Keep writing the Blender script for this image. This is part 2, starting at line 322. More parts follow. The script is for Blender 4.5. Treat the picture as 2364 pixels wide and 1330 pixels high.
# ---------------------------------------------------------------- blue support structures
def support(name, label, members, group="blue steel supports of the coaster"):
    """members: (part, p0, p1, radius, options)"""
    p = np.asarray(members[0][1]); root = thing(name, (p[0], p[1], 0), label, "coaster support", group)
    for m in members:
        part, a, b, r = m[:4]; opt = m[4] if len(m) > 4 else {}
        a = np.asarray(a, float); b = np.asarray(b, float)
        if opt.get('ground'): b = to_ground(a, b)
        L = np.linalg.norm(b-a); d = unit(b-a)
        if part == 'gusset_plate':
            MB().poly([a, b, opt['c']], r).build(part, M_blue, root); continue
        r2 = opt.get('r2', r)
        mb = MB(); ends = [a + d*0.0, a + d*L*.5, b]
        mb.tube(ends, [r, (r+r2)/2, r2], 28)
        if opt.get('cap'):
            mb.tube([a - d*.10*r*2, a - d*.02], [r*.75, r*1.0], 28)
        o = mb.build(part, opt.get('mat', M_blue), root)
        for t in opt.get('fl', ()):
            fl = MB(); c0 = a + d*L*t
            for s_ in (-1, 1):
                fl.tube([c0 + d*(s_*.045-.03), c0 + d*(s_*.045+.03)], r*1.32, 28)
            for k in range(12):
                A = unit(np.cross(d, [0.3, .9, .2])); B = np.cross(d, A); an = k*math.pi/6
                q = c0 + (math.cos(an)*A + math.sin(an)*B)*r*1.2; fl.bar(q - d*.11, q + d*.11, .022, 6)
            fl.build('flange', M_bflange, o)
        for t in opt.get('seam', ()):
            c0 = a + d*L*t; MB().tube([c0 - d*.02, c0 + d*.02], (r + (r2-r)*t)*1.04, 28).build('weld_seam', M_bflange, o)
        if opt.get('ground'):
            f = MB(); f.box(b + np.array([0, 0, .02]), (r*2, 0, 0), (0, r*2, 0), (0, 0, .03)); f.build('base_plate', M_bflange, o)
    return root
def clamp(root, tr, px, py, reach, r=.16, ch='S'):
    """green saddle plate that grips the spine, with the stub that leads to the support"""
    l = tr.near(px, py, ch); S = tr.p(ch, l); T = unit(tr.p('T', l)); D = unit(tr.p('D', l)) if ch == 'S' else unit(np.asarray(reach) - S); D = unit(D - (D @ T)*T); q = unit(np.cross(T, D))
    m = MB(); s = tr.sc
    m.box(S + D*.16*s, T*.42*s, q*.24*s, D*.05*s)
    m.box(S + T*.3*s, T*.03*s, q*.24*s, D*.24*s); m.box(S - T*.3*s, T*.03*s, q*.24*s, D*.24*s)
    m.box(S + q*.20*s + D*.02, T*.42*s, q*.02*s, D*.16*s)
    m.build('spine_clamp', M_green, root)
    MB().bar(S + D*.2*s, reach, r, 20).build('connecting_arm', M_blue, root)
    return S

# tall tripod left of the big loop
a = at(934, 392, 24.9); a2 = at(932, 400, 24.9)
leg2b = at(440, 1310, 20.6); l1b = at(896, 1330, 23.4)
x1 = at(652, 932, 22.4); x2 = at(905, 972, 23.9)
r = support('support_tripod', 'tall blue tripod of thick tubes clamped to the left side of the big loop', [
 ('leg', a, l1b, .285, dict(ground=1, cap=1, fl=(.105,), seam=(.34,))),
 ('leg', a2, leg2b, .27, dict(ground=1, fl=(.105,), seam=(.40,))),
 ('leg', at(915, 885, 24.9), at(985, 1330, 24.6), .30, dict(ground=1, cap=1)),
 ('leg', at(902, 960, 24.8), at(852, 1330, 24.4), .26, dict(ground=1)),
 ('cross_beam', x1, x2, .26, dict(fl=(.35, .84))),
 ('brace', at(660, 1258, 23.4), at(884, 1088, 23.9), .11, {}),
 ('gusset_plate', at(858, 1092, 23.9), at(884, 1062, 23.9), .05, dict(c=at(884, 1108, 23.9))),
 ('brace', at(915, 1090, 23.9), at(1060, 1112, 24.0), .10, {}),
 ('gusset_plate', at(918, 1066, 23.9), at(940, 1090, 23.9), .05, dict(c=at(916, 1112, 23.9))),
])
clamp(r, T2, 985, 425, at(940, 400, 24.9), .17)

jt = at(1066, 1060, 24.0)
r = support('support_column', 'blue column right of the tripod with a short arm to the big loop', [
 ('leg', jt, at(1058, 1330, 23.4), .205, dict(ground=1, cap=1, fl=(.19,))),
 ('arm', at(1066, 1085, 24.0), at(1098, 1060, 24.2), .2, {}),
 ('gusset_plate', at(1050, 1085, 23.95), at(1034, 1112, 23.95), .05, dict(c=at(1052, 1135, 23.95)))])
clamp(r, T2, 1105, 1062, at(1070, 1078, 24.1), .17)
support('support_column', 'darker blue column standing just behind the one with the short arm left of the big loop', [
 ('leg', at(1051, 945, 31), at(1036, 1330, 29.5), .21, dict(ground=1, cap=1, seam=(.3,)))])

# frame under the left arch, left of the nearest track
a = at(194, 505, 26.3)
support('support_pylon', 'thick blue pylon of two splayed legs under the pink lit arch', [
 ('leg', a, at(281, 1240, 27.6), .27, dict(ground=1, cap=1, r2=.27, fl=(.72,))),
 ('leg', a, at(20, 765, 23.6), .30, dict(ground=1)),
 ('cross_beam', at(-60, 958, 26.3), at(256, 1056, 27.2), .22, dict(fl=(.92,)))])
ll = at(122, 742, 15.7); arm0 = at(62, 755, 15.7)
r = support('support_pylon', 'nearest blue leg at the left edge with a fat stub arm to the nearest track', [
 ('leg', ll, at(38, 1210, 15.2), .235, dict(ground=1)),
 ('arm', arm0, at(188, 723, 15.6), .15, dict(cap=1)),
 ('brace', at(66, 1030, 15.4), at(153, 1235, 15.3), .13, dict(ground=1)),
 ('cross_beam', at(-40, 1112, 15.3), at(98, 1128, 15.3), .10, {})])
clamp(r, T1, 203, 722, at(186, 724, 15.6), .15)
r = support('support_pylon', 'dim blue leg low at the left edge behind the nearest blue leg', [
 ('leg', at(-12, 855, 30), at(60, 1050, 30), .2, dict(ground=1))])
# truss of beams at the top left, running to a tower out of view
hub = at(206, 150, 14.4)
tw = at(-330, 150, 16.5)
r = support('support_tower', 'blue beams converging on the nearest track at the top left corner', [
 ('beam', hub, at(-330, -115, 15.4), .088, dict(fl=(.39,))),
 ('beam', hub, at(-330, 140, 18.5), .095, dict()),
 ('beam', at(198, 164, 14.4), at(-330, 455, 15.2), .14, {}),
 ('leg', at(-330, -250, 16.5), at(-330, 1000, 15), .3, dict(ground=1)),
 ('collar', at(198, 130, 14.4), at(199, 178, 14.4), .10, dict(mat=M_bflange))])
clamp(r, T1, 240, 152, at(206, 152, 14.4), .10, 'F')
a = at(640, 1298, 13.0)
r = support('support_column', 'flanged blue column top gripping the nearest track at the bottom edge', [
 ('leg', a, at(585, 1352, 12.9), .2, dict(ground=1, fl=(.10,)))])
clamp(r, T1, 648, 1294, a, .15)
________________
Task details:
Identify the lines above with the word "part". Copy them.

Output for this task:
Keep writing the Blender script for this image. This is part 2, starting at line 322. More parts follow. The script is for Blender 4.5. Treat the picture as 2364 pixels wide and 1330 pixels high.
    """members: (part, p0, p1, radius, options)"""
        part, a, b, r = m[:4]; opt = m[4] if len(m) > 4 else {}
        if part == 'gusset_plate':
            MB().poly([a, b, opt['c']], r).build(part, M_blue, root); continue
        o = mb.build(part, opt.get('mat', M_blue), root)